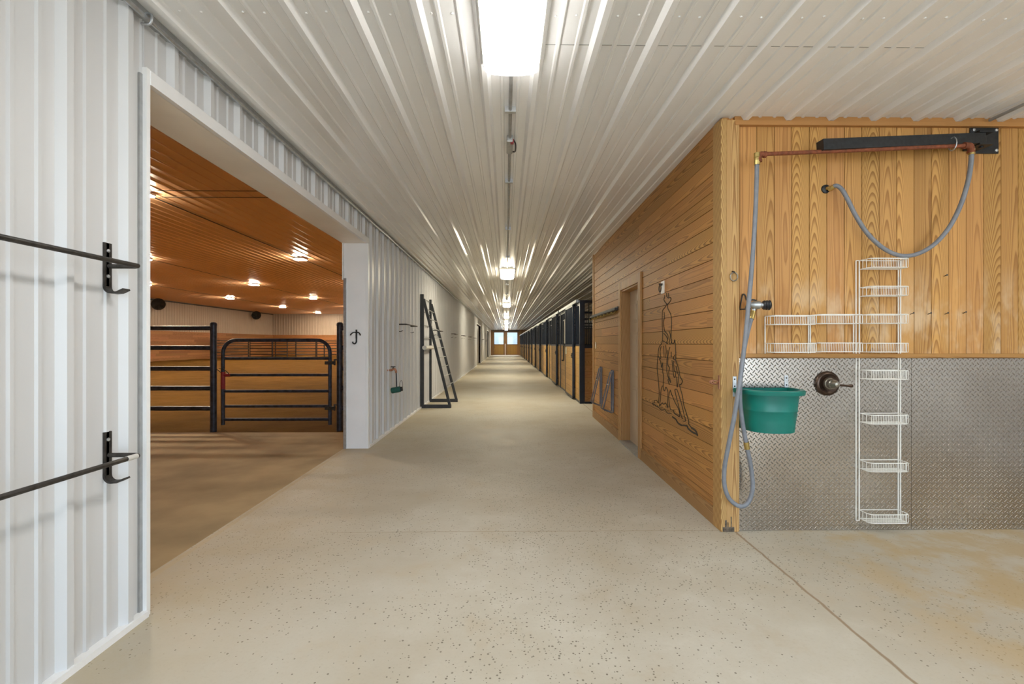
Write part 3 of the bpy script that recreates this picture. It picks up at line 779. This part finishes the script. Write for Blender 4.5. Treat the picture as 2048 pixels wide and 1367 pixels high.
MB().cyl((LX+.1, 9.7, 1.26), (LX+.1, 10.8, 1.26), .045, 14).build('cross_roll', M['cloth'], t, smooth=40)

# ------------------------------------------------------------------ things on the wooden aisle wall
def W(x, y, out=0.0): return P(x, y, W=out)
art = [('A', [(325,310),(330,360),(345,380),(360,380),(355,310)]), ('A', [(300,340),(300,380),(288,392),(295,430),(330,475),(345,475),(385,430),(395,392),(375,375),(355,385)]),
 ('A', [(325,490),(300,530),(270,570),(262,650),(262,800),(268,900),(265,1030),(245,1090)]),
 ('A', [(345,490),(350,550),(385,620),(402,690),(405,800),(398,900),(400,1020),(415,1075),(440,1065),(450,1020),(462,1090),(465,1180),(470,1300),(450,1320),(430,1300),(450,1250)]),
 ('A', [(290,600),(295,680),(280,760),(290,840),(300,890),(345,940),(350,1000),(335,1050),(345,1080)]), ('A', [(285,920),(320,960),(345,1010)]),
 ('A', [(365,890),(385,950),(370,1070),(395,1075),(405,1010)]), ('A', [(245,1090),(215,1130),(200,1260),(240,1300),(230,1200),(245,1120)]),
 ('A', [(285,1110),(290,1280)]), ('A', [(315,1100),(322,1200),(310,1290)]), ('A', [(380,1130),(360,1200),(345,1300)]), ('A', [(400,1200),(402,1280)]),
 ('A', [(265,1030),(300,1050),(335,1070)]), ('A', [(325,485),(345,490)]),
 ('B', [(205,0),(195,110),(185,230),(188,320),(200,420),(212,560),(215,680),(205,800),(190,780),(170,760),(140,770),(145,800),(120,800),(125,830),(150,830),(165,850),(190,850)]),
 ('B', [(215,130),(240,180),(250,260),(268,190),(270,320),(282,400),(278,500),(280,590),(300,615),(315,560),(335,590),(350,640),(345,780),(350,870),(330,830),(310,800),(285,820),(265,800),(240,820),(220,845),(235,740),(245,600),(265,540)]),
 ('B', [(345,0),(335,120),(330,300),(350,400),(365,440),(390,490),(375,420)]), ('B', [(350,120),(348,220),(372,270),(360,330),(365,420),(350,450),(370,520)]),
 ('B', [(410,150),(420,260),(440,400),(460,400),(470,330),(445,310),(435,160)]),
 ('B', [(470,20),(465,140),(480,190),(510,280),(530,390),(555,440),(570,470),(545,520),(525,520),(540,590),(570,700),(590,830),(630,960),(665,1080),(665,1120),(710,1180)]),
 ('B', [(470,240),(490,330),(510,400),(490,560),(480,400)]), ('B', [(495,790),(460,640),(455,600),(475,590),(495,620),(530,730),(560,830),(590,960),(615,1065),(580,1075)]),
 ('B', [(385,605),(370,660),(362,740),(380,870),(390,900),(430,915),(450,960),(490,985),(520,1010),(525,950),(500,870),(460,800),(410,680),(385,605)]),
 ('B', [(500,800),(540,960),(570,1040)]), ('B', [(170,850),(210,870),(250,910),(300,900),(340,950),(400,960)]),
 ('G', [(420,1010),(470,1050),(500,1100),(550,1135),(600,1140),(640,1150),(660,1190),(720,1240),(780,1270),(800,1290),(770,1220),(710,1180)])]
b = MB()
for kind, pts in art:
    oy = 545 if kind == 'A' else 700
    w3 = [W(1290 + a*.1317, oy + c*.1317, .0015) for a, c in pts]
    b.tube(spline(w3, 5), .0075 if kind == 'G' else .0042, 6)
o = b.build('wall_drawing', M['burn'], org=W(1335, 740))
tag(o, 'dark outline drawing of a rider on a horse on the wooden wall', 'wall drawing')
# ring plate
c = W(1326, 574)
t = thing('tie_ring', c, 'white plate with a small tie ring above the rider drawing', 'tie ring')
b = MB(); b.hexa(wbox(c.y-.05, c.y+.05, c.z-.065, c.z+.06, 0, .007)); b.build('plate', M['white_trim'], t, bevel=.006)
b = MB(); b.tube([(wallx(c.y)-.03, c.y + .032*math.cos(2*PI*k/20), c.z-.012+.036*math.sin(2*PI*k/20)) for k in range(20)], .005, 8, closed=True); b.build('ring', M['iron'], t, smooth=50)
b = MB(); b.tube(spline([(wallx(c.y), c.y-.01, c.z+.03), (wallx(c.y)-.04, c.y, c.z+.032), (wallx(c.y)-.005, c.y+.01, c.z+.02)], 5), .006, 8); b.build('eye', M['iron'], t)
# bridle rack
ya, yz = P(1240, 620, W=0).y, 8.52; zr = 1.83
t = thing('peg_rack', (wallx(7.5), 7.5, zr), 'long dark metal peg rack on the wooden wall past the door', 'peg rack')
b = MB(); b.hexa(wbox(ya, yz, zr-.012, zr+.035, 0, .035)); b.hexa(wbox(ya, yz, zr-.02, zr+.012, .03, .075)); b.build('rail', M['charcoal'], t, bevel=.004)
for k in range(8):
    yy = ya + .12 + (yz-ya-.24)*k/7; w_ = wallx(yy)
    MB().tube(spline([(w_-.03, yy, zr-.015), (w_-.055, yy, zr-.05), (w_-.085, yy, zr-.06), (w_-.105, yy, zr-.035)], 5), .007, 8).build('peg', M['brass'], t, smooth=50)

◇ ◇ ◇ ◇

• _EXERCISE DETAILS_
Your task is an exact transcription of all the data, minus the pictures.

• _SOLUTION TO THIS PROBLEM_
Write part 3 of the bpy script that recreates this picture. It picks up at line 779. This part finishes the script. Write for Blender 4.5. Treat the picture as 2048 pixels wide and 1367 pixels high.
MB().cyl((LX+.1, 9.7, 1.26), (LX+.1, 10.8, 1.26), .045, 14).build('cross_roll', M['cloth'], t, smooth=40)

# ------------------------------------------------------------------ things on the wooden aisle wall
def W(x, y, out=0.0): return P(x, y, W=out)
art = [('A', [(325,310),(330,360),(345,380),(360,380),(355,310)]), ('A', [(300,340),(300,380),(288,392),(295,430),(330,475),(345,475),(385,430),(395,392),(375,375),(355,385)]),
 ('A', [(325,490),(300,530),(270,570),(262,650),(262,800),(268,900),(265,1030),(245,1090)]),
 ('A', [(345,490),(350,550),(385,620),(402,690),(405,800),(398,900),(400,1020),(415,1075),(440,1065),(450,1020),(462,1090),(465,1180),(470,1300),(450,1320),(430,1300),(450,1250)]),
 ('A', [(290,600),(295,680),(280,760),(290,840),(300,890),(345,940),(350,1000),(335,1050),(345,1080)]), ('A', [(285,920),(320,960),(345,1010)]),
 ('A', [(365,890),(385,950),(370,1070),(395,1075),(405,1010)]), ('A', [(245,1090),(215,1130),(200,1260),(240,1300),(230,1200),(245,1120)]),
 ('A', [(285,1110),(290,1280)]), ('A', [(315,1100),(322,1200),(310,1290)]), ('A', [(380,1130),(360,1200),(345,1300)]), ('A', [(400,1200),(402,1280)]),
 ('A', [(265,1030),(300,1050),(335,1070)]), ('A', [(325,485),(345,490)]),
 ('B', [(205,0),(195,110),(185,230),(188,320),(200,420),(212,560),(215,680),(205,800),(190,780),(170,760),(140,770),(145,800),(120,800),(125,830),(150,830),(165,850),(190,850)]),
 ('B', [(215,130),(240,180),(250,260),(268,190),(270,320),(282,400),(278,500),(280,590),(300,615),(315,560),(335,590),(350,640),(345,780),(350,870),(330,830),(310,800),(285,820),(265,800),(240,820),(220,845),(235,740),(245,600),(265,540)]),
 ('B', [(345,0),(335,120),(330,300),(350,400),(365,440),(390,490),(375,420)]), ('B', [(350,120),(348,220),(372,270),(360,330),(365,420),(350,450),(370,520)]),
 ('B', [(410,150),(420,260),(440,400),(460,400),(470,330),(445,310),(435,160)]),
 ('B', [(470,20),(465,140),(480,190),(510,280),(530,390),(555,440),(570,470),(545,520),(525,520),(540,590),(570,700),(590,830),(630,960),(665,1080),(665,1120),(710,1180)]),
 ('B', [(470,240),(490,330),(510,400),(490,560),(480,400)]), ('B', [(495,790),(460,640),(455,600),(475,590),(495,620),(530,730),(560,830),(590,960),(615,1065),(580,1075)]),
 ('B', [(385,605),(370,660),(362,740),(380,870),(390,900),(430,915),(450,960),(490,985),(520,1010),(525,950),(500,870),(460,800),(410,680),(385,605)]),
 ('B', [(500,800),(540,960),(570,1040)]), ('B', [(170,850),(210,870),(250,910),(300,900),(340,950),(400,960)]),
 ('G', [(420,1010),(470,1050),(500,1100),(550,1135),(600,1140),(640,1150),(660,1190),(720,1240),(780,1270),(800,1290),(770,1220),(710,1180)])]
b = MB()
for kind, pts in art:
    oy = 545 if kind == 'A' else 700
    w3 = [W(1290 + a*.1317, oy + c*.1317, .0015) for a, c in pts]
    b.tube(spline(w3, 5), .0075 if kind == 'G' else .0042, 6)
o = b.build('wall_drawing', M['burn'], org=W(1335, 740))
tag(o, 'dark outline drawing of a rider on a horse on the wooden wall', 'wall drawing')
# ring plate
c = W(1326, 574)
t = thing('tie_ring', c, 'white plate with a small tie ring above the rider drawing', 'tie ring')
b = MB(); b.hexa(wbox(c.y-.05, c.y+.05, c.z-.065, c.z+.06, 0, .007)); b.build('plate', M['white_trim'], t, bevel=.006)
b = MB(); b.tube([(wallx(c.y)-.03, c.y + .032*math.cos(2*PI*k/20), c.z-.012+.036*math.sin(2*PI*k/20)) for k in range(20)], .005, 8, closed=True); b.build('ring', M['iron'], t, smooth=50)
b = MB(); b.tube(spline([(wallx(c.y), c.y-.01, c.z+.03), (wallx(c.y)-.04, c.y, c.z+.032), (wallx(c.y)-.005, c.y+.01, c.z+.02)], 5), .006, 8); b.build('eye', M['iron'], t)
# bridle rack
ya, yz = P(1240, 620, W=0).y, 8.52; zr = 1.83
t = thing('peg_rack', (wallx(7.5), 7.5, zr), 'long dark metal peg rack on the wooden wall past the door', 'peg rack')
b = MB(); b.hexa(wbox(ya, yz, zr-.012, zr+.035, 0, .035)); b.hexa(wbox(ya, yz, zr-.02, zr+.012, .03, .075)); b.build('rail', M['charcoal'], t, bevel=.004)
for k in range(8):
    yy = ya + .12 + (yz-ya-.24)*k/7; w_ = wallx(yy)
    MB().tube(spline([(w_-.03, yy, zr-.015), (w_-.055, yy, zr-.05), (w_-.085, yy, zr-.06), (w_-.105, yy, zr-.035)], 5), .007, 8).build('peg', M['brass'], t, smooth=50)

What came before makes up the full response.